The Presidency has insisted that the Muhammadu Buhari administration will not allow any individual or group to incite the public.
The Senior Special Assistant to the President on Media and Publicity, Mr Garba Shehu, stated this in a Facebook post on Wednesday while clarifying the controversy trailing the arrest of Mr Omoyele Sowore.
Shehu stressed that Sowore, the publisher of online news platform Sahara Reporters, was not arrested as a journalist but for calling for a revolution.
According to him, some international news outlets have been making mistake by describing the release of the #RevolutionNow movement convener as that of a journalist.
The presidential aide said, “For the avoidance of doubt, the Buhari administration has never, since coming into office in 2015, detained a journalist, seized copies of newspapers or shut down a medium of information.”
“No government will allow anybody to openly call for destabilisation in the country and do nothing.
“The government believes strictly in observing the rule of law but must safeguard public security and will not allow troublemakers to incite the public and cause a breakdown of law and order,” he added.
The president’s spokesman accused the activist of calling for a revolution to overthrow the democratically elected government of Nigeria.
Sowore, according to him, did so on television and from a privileged position as the owner of a widely-read digital newspaper run from the United States.

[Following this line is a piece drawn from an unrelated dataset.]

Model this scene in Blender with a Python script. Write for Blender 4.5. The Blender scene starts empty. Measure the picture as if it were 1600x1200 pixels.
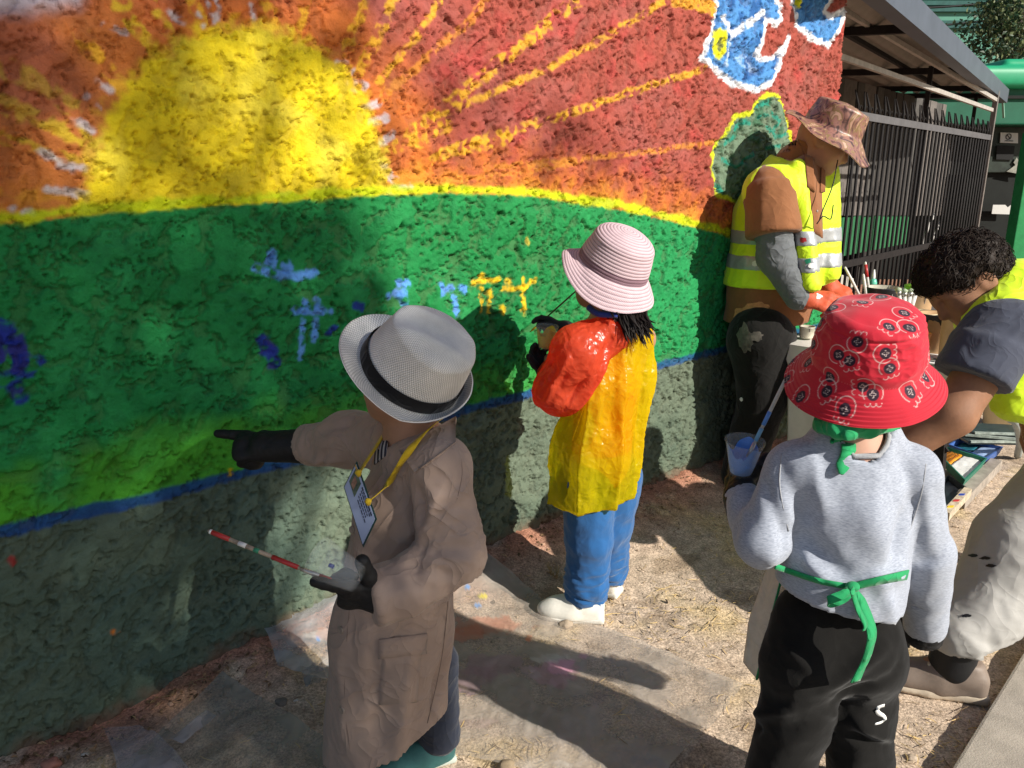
import bpy, math, random
import numpy as np
from mathutils import Vector, Matrix

SC = bpy.context.scene
COL = SC.collection
random.seed(7)
RNG = np.random.default_rng(11)

# ------------------------------------------------------------------ camera, sky, sun
CAM_H, PITCH, FPX = 1.4, math.radians(15), 1200.0
cd = bpy.data.cameras.new('camera'); cam = bpy.data.objects.new('camera', cd); COL.objects.link(cam)
cam.location = (0, 0, CAM_H); cam.rotation_euler = (math.pi/2 - PITCH, 0, 0)
cd.sensor_width = 36; cd.lens = 27; cd.clip_start = .05; cd.clip_end = 500
SC.camera = cam
SUN_EL = math.radians(31.5)
SUN_D = np.array([-.79, .613]); SUN_D /= np.linalg.norm(SUN_D)          # heading of the light over the ground
SUN_L = np.array([SUN_D[0]*math.cos(SUN_EL), SUN_D[1]*math.cos(SUN_EL), -math.sin(SUN_EL)])
w = bpy.data.worlds.new('World'); SC.world = w; w.use_nodes = True
sky = w.node_tree.nodes.new('ShaderNodeTexSky'); sky.sky_type = 'NISHITA'; sky.sun_disc = False
sky.sun_elevation = SUN_EL; sky.sun_rotation = math.atan2(-SUN_D[0], -SUN_D[1])
bg = w.node_tree.nodes['Background']; bg.inputs['Strength'].default_value = .076
w.node_tree.links.new(sky.outputs[0], bg.inputs['Color'])
sl = bpy.data.lights.new('sun', 'SUN'); sl.energy = 5.0; sl.angle = math.radians(.6); sl.color = (1, .94, .84)
so = bpy.data.objects.new('sun', sl); COL.objects.link(so); so.location = (3, -4, 6)
so.rotation_euler = Vector(SUN_L).to_track_quat('-Z', 'Y').to_euler()
SC.view_settings.view_transform = 'Standard'; SC.view_settings.look = 'None'
SC.view_settings.exposure = 0.46; SC.view_settings.gamma = 1; SC.view_settings.use_curve_mapping = False
SC.render.engine = 'CYCLES'; SC.cycles.use_denoising = True
SC.cycles.max_bounces = 8; SC.cycles.transparent_max_bounces = 16

# ------------------------------------------------------------------ helpers: places
def V3(*a): return np.array(a, float)
def unit(a): a = np.asarray(a, float); return a/np.linalg.norm(a)
def ray(u, v):
    x = (u-800)/FPX; y = -(v-600)/FPX
    return np.array([x, math.cos(PITCH)+y*math.sin(PITCH), -math.sin(PITCH)+y*math.cos(PITCH)])
def G(u, v, z=0.):
    d = ray(u, v); return V3(0, 0, CAM_H) + d*((z-CAM_H)/d[2])
def D(u, v, Y):
    d = ray(u, v); return V3(0, 0, CAM_H) + d*(Y/d[1])
WA = np.array([-.7752, 2.0581]); WD = np.array([.78648, .61762]); WN = np.array([.61762, -.78648])  # wall origin, along, outward
def wall_sz(u, v):
    r = ray(u, v); t = (WA@WN)/(r[:2]@WN); p = V3(0, 0, CAM_H)+r*t
    return float((p[:2]-WA)@WD), float(p[2])
def wall_pt(s, z, off=0.): p = WA+WD*s+WN*off; return V3(p[0], p[1], z)

# ------------------------------------------------------------------ helpers: noise
_GR = np.random.default_rng(3).normal(size=(256, 3)).astype(np.float32); _GR /= np.linalg.norm(_GR, axis=1)[:, None]
_PM = np.random.default_rng(5).permutation(256)
def perlin(p, seed=0):
    p = np.asarray(p, np.float32)+np.float32(seed*17.31)
    i = np.floor(p).astype(np.int64); f = p-i; w_ = f*f*f*(f*(f*6-15)+10); out = 0
    for a in (0, 1):
        for b in (0, 1):
            for c in (0, 1):
                g = _GR[_PM[(_PM[(_PM[(i[:, 0]+a) & 255]+i[:, 1]+b) & 255]+i[:, 2]+c) & 255]]
                d = g[:, 0]*(f[:, 0]-a)+g[:, 1]*(f[:, 1]-b)+g[:, 2]*(f[:, 2]-c)
                ww = (w_[:, 0] if a else 1-w_[:, 0])*(w_[:, 1] if b else 1-w_[:, 1])*(w_[:, 2] if c else 1-w_[:, 2])
                out = out+d*ww
    return out*1.5
def fbm(p, octv=4, seed=0, gain=.5):
    o = 0; a = 1.
    for k in range(octv): o = o+a*perlin(np.asarray(p)*2.03**k, seed+k); a *= gain
    return o
def ridged(p, octv=2, seed=0):
    o = 0; a = 1.
    for k in range(octv): o = o+a*(1-2*np.abs(perlin(np.asarray(p)*2.1**k, seed+k))); a *= .5
    return o
def sstep(a, b, x):
    t = np.clip((x-a)/(b-a), 0, 1); return t*t*(3-2*t)

# ------------------------------------------------------------------ helpers: objects
ORG = {}
def thing(name, label, cat, loc, group=None):
    o = bpy.data.objects.new(name, None); COL.objects.link(o); o.location = [float(c) for c in loc]; o.empty_display_size = .05
    ORG[o.name] = np.array(loc, float); o['label'] = label; o['category'] = cat
    if group: o['group'] = group
    return o
def tag(o, label, cat, group=None):
    o['label'] = label; o['category'] = cat
    if group: o['group'] = group
    return o
def raw_mesh(name, V, F, mat=None, smooth=True, col=None, uv=None, extra=None):
    me = bpy.data.meshes.new(name); V = np.asarray(V, np.float32)
    if isinstance(F, np.ndarray) and F.ndim == 2:
        m, k = F.shape
        me.vertices.add(len(V)); me.vertices.foreach_set('co', V.ravel())
        me.loops.add(m*k); me.loops.foreach_set('vertex_index', F.astype(np.int32).ravel())
        me.polygons.add(m); me.polygons.foreach_set('loop_start', np.arange(0, m*k, k, dtype=np.int32))
        me.update(calc_edges=True)
    else:
        me.from_pydata([tuple(map(float, v)) for v in V], [], [tuple(int(i) for i in f) for f in F]); me.update()
    me.polygons.foreach_set('use_smooth', np.full(len(me.polygons), bool(smooth)))
    if col is not None:
        a = me.color_attributes.new('Col', 'FLOAT_COLOR', 'POINT'); c = np.ones((len(V), 4), np.float32); c[:, :col.shape[1]] = col
        a.data.foreach_set('color', c.ravel())
    if uv is not None:
        a = me.attributes.new('uvw', 'FLOAT_VECTOR', 'POINT'); c = np.zeros((len(V), 3), np.float32); c[:, :uv.shape[1]] = uv
        a.data.foreach_set('vector', c.ravel())
    for n_, arr in (extra or {}).items():
        a = me.attributes.new(n_, 'FLOAT', 'POINT'); a.data.foreach_set('value', np.asarray(arr, np.float32))
    if mat: me.materials.append(mat)
    return me
def obj(name, V, F, mat, parent=None, kind=None, smooth=True, col=None, uv=None, org=None, extra=None, label=None):
    V = np.asarray(V, float)
    if parent is not None: o0 = ORG[parent.name]
    elif org is not None: o0 = np.asarray(org, float)
    else: o0 = np.array([V[:, 0].mean(), V[:, 1].mean(), V[:, 2].min()])
    o = bpy.data.objects.new(name, raw_mesh(name, V-o0, F, mat, smooth, col, uv, extra)); COL.objects.link(o)
    if parent is not None: o.parent = parent
    else: o.location = o0
    ORG[o.name] = o0
    if kind: o['kind'] = kind
    if label: o['label'] = label
    return o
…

“He founded an organisation, Revolution Now, to launch, in their own words, “Days of Rage”, with the publicised purpose of fomenting mass civil unrest and the elected administration’s overthrow,” Shehu alleged.
He made the clarification a day after the Sahara Reporters publisher left the custody of the Department of State Services (DSS) after being held for almost five months.
The DSS released Sowore on Tuesday following the directive of the Attorney General of the Federation (AGF) and Minister of Justice, Mr Abubakar Malami.
Malami gave the directive for Sowore’s release, as well as that of former National Security Adviser (NSA), Colonel Sambo Dasuki (rtd), who has spent over four years in DSS custody.
The DSS arrested Sowore, the publisher of online media outfit Sahara Reporters, on August 3.
Sowore and his co-defendant, Olawale Bakare, are standing trial on a 16-count bordering on treasonable felony and money laundering amongst other charges.
They have since pleaded not guilty and were granted bail in the sum of N100 million and N30 million respectively.
The DSS had refused to release them on bail even after they met their bail application, forcing Justice Ijeoma Ojukwu to issue a 24-hour order for their release.
Sowore and Bakare were later released on December 5, but the Sahara Reporters publisher was rearrested barely 24 hours after by the DSS.